取得費の減価償却費を算出しなければならないので、初めての人には難しいでしょう。
税理士に依頼するとすべての計算を担当してくれるため、手間もかかりません。
メリット2】利用できる特例控除を判断してくれる
特例控除を利用する際は、「3000万円特別控除」や「特定居住用財産の買い換え特例」などの特例のどちらを使うかを自分で判断しなければなりません。
どちらの特例控除を利用するか、適用条件はなにかなどを判断するのは時間がかかります。
状況によってはお得になる特例が変わるので、注意が必要です。
税理士に依頼すると特例の適用でのミスはないので、迷っている人は利用しましょう。
不動産売却後の確定申告を税理士に依頼するデメリット
個人の確定申告では、税理士に依頼する際の報酬は5万円~10万円ほどが相場となります。

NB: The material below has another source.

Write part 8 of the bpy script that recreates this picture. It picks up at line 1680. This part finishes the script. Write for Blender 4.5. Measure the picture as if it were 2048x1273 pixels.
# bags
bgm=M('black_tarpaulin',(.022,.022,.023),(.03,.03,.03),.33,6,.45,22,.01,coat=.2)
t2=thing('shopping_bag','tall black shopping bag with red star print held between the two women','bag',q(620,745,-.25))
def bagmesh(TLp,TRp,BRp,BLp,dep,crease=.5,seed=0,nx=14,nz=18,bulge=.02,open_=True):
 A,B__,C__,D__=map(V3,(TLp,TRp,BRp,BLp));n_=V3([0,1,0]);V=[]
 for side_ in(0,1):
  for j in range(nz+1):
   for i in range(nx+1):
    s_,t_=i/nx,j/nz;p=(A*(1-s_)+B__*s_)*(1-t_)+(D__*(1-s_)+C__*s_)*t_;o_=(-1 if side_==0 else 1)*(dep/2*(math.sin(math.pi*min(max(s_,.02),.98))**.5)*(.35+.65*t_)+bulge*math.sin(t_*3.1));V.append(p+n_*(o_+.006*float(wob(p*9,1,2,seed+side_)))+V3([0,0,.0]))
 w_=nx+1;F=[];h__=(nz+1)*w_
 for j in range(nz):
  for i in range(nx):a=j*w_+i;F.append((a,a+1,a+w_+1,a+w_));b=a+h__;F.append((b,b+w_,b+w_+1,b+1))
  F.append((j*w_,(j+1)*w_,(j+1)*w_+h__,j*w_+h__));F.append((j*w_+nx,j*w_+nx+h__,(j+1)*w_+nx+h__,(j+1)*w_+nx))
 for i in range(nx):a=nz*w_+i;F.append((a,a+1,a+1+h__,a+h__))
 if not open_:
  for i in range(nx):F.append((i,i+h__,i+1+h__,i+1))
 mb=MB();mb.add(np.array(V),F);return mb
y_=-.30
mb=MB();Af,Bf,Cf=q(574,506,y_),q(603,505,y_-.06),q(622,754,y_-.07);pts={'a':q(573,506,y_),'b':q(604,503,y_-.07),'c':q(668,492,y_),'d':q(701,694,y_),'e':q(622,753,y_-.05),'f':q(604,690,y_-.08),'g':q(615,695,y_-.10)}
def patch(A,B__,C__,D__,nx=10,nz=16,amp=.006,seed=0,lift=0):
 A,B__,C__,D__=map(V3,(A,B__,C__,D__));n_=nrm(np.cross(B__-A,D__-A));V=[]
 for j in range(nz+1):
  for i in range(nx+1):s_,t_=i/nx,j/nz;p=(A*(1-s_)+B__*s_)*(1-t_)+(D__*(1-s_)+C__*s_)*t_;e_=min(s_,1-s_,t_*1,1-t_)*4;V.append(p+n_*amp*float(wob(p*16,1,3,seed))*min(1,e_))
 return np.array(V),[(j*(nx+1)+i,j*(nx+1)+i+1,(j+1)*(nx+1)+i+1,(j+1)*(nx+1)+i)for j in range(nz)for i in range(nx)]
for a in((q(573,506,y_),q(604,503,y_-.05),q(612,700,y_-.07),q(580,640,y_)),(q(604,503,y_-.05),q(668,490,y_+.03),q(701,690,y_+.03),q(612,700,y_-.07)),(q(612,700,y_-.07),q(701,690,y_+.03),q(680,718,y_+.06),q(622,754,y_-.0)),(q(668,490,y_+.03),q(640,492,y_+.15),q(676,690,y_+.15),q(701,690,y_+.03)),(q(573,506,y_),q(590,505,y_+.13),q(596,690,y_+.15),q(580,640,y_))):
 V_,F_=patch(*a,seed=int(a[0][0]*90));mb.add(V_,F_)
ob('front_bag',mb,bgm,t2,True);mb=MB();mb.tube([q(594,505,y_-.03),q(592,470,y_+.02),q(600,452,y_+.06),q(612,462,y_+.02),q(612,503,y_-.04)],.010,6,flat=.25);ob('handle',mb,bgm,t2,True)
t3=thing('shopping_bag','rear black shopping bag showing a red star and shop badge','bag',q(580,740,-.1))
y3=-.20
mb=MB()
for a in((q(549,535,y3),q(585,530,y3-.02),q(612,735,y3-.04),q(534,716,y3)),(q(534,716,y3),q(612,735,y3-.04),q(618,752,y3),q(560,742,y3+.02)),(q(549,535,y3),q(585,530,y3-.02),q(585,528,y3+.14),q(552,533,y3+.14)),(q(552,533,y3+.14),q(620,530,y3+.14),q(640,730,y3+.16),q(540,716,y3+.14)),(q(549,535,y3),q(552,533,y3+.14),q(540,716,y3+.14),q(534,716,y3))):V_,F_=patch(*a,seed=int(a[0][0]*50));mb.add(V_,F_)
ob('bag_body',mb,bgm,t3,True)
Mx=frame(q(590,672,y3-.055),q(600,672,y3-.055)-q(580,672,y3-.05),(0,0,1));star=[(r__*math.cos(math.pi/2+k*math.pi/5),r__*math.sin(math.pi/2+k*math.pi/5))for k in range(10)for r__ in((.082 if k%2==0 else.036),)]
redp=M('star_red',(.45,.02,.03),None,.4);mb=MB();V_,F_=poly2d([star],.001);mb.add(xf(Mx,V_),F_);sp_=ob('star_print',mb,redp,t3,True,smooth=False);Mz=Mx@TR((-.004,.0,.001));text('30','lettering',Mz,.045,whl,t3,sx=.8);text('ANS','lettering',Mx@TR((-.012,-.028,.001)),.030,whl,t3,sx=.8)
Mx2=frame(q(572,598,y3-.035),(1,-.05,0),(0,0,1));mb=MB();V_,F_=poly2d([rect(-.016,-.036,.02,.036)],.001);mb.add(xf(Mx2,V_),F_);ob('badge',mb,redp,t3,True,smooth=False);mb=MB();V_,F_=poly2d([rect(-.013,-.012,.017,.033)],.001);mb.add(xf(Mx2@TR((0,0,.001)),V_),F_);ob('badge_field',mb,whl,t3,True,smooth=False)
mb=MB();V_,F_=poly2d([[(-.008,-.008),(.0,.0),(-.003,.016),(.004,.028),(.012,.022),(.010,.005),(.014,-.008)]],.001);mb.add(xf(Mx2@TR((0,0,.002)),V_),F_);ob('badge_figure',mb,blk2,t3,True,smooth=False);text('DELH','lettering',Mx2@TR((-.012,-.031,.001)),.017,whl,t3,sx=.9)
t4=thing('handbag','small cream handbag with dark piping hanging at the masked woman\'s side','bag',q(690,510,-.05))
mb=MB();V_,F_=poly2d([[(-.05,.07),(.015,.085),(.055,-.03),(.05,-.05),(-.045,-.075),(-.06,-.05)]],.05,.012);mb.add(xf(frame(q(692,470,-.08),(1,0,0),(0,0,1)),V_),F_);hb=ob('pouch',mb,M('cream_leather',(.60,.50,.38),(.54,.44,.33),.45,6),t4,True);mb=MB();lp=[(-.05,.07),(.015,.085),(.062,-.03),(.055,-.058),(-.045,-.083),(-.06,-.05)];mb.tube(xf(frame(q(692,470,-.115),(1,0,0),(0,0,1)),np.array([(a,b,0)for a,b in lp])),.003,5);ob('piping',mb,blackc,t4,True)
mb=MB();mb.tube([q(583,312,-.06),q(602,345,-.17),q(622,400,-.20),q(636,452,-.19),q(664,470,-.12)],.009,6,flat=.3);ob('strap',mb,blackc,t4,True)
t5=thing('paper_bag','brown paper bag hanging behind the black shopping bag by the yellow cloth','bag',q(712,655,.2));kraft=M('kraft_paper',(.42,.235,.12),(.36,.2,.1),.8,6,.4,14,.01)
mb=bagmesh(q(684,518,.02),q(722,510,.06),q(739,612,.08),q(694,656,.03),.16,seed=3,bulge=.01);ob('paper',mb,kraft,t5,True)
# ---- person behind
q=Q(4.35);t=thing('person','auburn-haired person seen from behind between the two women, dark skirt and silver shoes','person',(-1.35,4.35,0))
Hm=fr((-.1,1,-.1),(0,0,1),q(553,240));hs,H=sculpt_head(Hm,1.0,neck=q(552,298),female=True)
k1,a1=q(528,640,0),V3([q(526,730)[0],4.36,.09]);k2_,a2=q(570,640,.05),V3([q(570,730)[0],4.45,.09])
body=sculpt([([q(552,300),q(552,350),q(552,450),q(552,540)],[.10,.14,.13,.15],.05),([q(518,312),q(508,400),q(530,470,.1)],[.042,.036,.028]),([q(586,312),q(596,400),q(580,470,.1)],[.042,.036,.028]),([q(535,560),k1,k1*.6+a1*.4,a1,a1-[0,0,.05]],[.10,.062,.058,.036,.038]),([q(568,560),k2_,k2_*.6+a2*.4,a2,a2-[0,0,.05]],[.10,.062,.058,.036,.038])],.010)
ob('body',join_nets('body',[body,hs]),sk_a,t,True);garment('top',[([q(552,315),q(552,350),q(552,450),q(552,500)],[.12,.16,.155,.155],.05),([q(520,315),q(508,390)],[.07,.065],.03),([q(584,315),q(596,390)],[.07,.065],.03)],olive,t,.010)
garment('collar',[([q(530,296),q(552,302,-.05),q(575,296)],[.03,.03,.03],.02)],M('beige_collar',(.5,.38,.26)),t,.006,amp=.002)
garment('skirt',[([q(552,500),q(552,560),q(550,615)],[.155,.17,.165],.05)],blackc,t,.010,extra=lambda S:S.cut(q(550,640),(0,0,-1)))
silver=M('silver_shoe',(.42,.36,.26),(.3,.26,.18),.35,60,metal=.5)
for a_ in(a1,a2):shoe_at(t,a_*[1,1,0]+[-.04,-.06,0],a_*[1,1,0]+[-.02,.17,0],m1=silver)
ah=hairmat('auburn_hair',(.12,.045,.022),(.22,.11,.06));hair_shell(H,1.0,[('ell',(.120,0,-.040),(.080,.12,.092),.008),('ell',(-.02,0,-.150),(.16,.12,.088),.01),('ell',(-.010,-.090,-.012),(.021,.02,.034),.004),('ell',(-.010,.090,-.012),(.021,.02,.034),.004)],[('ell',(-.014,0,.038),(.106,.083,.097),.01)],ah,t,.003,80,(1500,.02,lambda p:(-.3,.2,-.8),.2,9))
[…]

自分で調べる手間や書類を完成させる時間を軽減できるのであれば、長期的に見て非常にお得です。
またお得に確定申告をするためのアドバイスが訊けることもあるので、相談相手として利用することもできます。
とはいえ、1回の書類作成にかかる費用としては決して安くないので、依頼の有無はしっかり考える必要があります。
不動産売却の確定申告に関するよくある質問
誤記入のある書類を提出しまった時はどうする?
まずは、管轄の税務署に問い合わせてみましょう。
申告期限を過ぎてからの再提出は受理されない可能性もありますが、それでもミスに気付いたら必ず連絡しておくことをおすすめします。
確定申告は税理士に依頼すべき?
不動産売却は価格が大きくなり、場合によっては専門家でも悩む場合があります。
ミスをした時のリスクも大きいので、安全に申告できるように専門家に依頼したほうが良いです。
ただ、税理士に依頼した時は10~20万円の報酬が必要になるので、事前に予算を把握しておきましょう。
期限内に納付できない時はどうすれば良い?
延滞期間中は、年「7.3%」と「利子税特例基準割合」のいずれか低い割合で利子税がかかります。
不動産売却の確定申告・税納付は期限内に確実におこなう
不動産売却には、さまざまな手続きが付き物ですが、こうした作業を期限内に行わないと、延滞税や加算税が発生してしまいます。
確定申告も罰金が発生する仕組みになっているので、気を付けて手続きを行いましょう。
また、不動産売却は、ミスを犯した際の損失が大きいものでもあります。
せっかく高額の不動産売却を実現したと思っても、こうした所で出費が生まれると、結果的に損をしてしまい、新居購入には足りなくなるということが起こりえます。
細かい手続きにも最新の注意を払って取り組みましょう。